Spitzen gegen Muslime und Säkularisten
Nur selten zeigten sich kleine Lecks in dieser linientreuen Selbstdarstellung. Für das Wort «Kronprinz» setzt Modi immer «Shezada» ein, ein Wort in Urdu, der Sprache der Muslime, und damit schwingt mit, dass die Gandhis «Muslim Appeasers» sind, dass die Kongresspartei die islamische Mogulherrschaft des 16. bis 18. Jahrhunderts weiterführt.
Das BJP-Wahlmanifest verspricht, Indien wieder zum Refugium für verfolgte Hindus zu machen.

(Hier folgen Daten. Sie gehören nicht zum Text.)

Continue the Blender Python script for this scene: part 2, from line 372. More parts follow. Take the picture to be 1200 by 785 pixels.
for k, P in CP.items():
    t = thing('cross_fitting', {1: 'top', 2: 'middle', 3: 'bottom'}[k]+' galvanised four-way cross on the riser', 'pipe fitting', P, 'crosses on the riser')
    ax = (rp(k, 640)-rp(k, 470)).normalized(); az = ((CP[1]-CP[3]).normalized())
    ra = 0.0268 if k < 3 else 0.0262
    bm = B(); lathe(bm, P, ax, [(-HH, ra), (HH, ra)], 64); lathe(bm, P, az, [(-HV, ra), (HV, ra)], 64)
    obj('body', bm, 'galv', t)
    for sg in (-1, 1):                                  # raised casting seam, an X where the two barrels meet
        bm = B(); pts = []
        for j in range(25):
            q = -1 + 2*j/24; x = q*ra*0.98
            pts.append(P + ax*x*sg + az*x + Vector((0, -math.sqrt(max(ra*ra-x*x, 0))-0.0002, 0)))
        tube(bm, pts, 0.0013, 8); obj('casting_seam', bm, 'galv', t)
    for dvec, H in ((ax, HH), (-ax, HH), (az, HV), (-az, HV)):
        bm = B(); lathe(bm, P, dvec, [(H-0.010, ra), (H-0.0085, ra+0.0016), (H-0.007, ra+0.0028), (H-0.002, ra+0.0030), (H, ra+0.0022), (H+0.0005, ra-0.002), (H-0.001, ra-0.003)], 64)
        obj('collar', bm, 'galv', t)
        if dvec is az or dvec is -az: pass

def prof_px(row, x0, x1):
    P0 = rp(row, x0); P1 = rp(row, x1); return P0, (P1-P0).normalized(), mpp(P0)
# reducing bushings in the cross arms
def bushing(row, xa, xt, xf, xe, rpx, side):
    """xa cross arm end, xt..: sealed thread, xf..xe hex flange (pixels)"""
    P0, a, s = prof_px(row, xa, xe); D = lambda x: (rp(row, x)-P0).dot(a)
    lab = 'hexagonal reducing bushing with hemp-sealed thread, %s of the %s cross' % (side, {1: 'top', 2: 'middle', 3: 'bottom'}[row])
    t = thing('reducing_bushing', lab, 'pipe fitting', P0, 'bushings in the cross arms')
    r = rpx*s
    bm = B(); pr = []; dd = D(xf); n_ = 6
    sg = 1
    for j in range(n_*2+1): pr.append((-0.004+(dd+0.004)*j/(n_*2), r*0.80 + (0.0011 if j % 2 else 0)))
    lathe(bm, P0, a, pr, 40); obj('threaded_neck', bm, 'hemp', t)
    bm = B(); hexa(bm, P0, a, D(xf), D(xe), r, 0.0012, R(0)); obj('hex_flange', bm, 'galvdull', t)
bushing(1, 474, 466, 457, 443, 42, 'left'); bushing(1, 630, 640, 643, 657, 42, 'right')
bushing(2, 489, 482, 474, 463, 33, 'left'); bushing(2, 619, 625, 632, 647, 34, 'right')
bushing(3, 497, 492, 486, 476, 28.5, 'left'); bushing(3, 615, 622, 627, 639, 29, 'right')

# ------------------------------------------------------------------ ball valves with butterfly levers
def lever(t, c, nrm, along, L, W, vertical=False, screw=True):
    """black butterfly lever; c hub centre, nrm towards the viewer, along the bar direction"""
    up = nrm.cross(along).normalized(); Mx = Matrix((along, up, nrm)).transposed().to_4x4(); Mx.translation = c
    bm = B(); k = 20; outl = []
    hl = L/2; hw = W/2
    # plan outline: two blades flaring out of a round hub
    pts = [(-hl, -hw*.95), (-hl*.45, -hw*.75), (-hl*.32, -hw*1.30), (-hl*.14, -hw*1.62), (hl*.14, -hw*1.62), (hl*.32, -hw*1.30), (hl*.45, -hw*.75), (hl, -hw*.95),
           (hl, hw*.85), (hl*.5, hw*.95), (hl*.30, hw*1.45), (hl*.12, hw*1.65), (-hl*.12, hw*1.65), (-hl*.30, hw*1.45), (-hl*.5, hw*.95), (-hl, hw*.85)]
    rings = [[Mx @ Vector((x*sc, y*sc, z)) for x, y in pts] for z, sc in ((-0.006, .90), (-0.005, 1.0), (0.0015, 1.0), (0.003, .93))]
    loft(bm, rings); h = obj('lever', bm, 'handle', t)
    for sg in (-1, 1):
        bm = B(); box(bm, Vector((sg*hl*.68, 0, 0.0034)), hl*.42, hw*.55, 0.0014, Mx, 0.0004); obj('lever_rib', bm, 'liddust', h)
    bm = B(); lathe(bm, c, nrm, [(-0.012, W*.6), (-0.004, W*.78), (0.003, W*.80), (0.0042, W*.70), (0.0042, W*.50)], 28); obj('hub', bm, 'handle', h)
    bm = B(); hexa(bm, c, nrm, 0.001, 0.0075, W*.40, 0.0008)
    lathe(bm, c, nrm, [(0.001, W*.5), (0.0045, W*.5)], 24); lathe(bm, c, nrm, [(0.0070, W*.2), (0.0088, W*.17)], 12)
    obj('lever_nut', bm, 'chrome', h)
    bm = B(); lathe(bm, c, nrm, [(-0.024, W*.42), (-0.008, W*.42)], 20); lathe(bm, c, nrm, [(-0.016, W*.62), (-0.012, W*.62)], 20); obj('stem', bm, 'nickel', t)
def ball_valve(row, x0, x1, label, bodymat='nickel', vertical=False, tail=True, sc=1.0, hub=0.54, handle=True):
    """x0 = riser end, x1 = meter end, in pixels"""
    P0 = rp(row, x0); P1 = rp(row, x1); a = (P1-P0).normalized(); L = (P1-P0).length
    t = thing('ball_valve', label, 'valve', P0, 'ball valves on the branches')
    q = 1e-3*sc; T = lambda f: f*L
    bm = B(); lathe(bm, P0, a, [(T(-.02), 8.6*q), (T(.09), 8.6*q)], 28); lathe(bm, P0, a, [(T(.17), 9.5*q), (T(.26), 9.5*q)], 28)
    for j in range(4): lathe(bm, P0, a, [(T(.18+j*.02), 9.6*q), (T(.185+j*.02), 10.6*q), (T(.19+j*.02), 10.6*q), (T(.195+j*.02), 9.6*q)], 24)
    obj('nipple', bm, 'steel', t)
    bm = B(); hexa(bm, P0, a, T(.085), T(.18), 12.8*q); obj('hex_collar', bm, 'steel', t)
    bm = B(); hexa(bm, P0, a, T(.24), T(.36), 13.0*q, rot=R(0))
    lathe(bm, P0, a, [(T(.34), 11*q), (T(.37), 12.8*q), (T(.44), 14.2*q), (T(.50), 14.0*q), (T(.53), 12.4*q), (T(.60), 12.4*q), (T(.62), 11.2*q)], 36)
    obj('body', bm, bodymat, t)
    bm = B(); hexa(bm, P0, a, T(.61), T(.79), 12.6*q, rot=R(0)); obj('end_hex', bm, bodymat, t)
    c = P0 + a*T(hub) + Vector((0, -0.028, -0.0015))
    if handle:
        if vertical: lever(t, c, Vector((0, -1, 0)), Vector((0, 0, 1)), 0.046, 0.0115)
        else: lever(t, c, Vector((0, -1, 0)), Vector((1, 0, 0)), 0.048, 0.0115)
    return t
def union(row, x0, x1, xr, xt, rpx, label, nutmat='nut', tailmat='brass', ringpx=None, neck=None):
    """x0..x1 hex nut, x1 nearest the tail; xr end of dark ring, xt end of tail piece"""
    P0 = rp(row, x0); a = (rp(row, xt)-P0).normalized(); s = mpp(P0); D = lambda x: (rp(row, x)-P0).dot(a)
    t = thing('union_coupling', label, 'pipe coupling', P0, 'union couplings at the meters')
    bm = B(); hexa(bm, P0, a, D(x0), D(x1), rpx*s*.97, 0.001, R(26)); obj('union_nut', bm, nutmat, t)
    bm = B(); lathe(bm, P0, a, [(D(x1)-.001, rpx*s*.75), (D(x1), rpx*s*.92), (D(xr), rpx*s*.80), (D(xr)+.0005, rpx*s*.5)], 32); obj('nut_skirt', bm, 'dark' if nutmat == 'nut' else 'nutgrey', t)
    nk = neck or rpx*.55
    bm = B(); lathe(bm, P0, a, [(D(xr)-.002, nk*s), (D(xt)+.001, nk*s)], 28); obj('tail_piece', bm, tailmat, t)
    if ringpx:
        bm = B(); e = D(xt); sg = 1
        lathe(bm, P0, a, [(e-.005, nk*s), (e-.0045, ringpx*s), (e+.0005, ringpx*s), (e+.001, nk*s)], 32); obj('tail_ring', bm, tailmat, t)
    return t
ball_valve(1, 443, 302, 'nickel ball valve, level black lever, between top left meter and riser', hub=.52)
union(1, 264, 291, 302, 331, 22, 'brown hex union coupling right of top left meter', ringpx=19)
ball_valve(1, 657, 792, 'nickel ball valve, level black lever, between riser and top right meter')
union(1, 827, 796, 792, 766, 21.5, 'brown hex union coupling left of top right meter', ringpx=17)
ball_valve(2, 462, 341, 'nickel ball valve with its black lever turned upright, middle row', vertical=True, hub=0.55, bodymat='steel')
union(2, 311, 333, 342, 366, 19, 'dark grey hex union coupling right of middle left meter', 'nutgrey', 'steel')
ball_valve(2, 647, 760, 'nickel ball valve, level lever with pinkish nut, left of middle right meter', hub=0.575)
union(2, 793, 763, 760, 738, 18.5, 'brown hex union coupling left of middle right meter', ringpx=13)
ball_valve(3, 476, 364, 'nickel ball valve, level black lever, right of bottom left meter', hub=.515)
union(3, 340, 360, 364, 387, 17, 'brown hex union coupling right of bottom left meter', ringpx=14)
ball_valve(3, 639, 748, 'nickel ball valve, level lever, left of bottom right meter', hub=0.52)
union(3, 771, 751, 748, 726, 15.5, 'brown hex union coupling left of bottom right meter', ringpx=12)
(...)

Warum nicht auch Christen, Muslime, Buddhisten – schliesslich ist Indien doch ein säkularer Staat? Seht, antwortet Modi auf diesen Einwand, Säkularismus ist alles, worüber sie sprechen können, während er, Modi, die Alltagsprobleme des Bürgers anspricht.
Aber dies sind Ausrutscher, sagen seine vielen Anhänger, die ich nun immer öfter auch unter Bekannten und Freunden finde. Modi habe sich verändert, aus einem Muslimfresser sei ein Staatsmann und Landesvater geworden; es sei unfair, ihm diesen Läuterungsprozess nicht zuzuerkennen. Oder sind es am Ende doch Ausrutscher, die nur zeigen, dass die Botschaft noch nicht ganz unter Kontrolle ist? Augenblicke, in denen die Maske plötzlich ein bisschen verrutscht?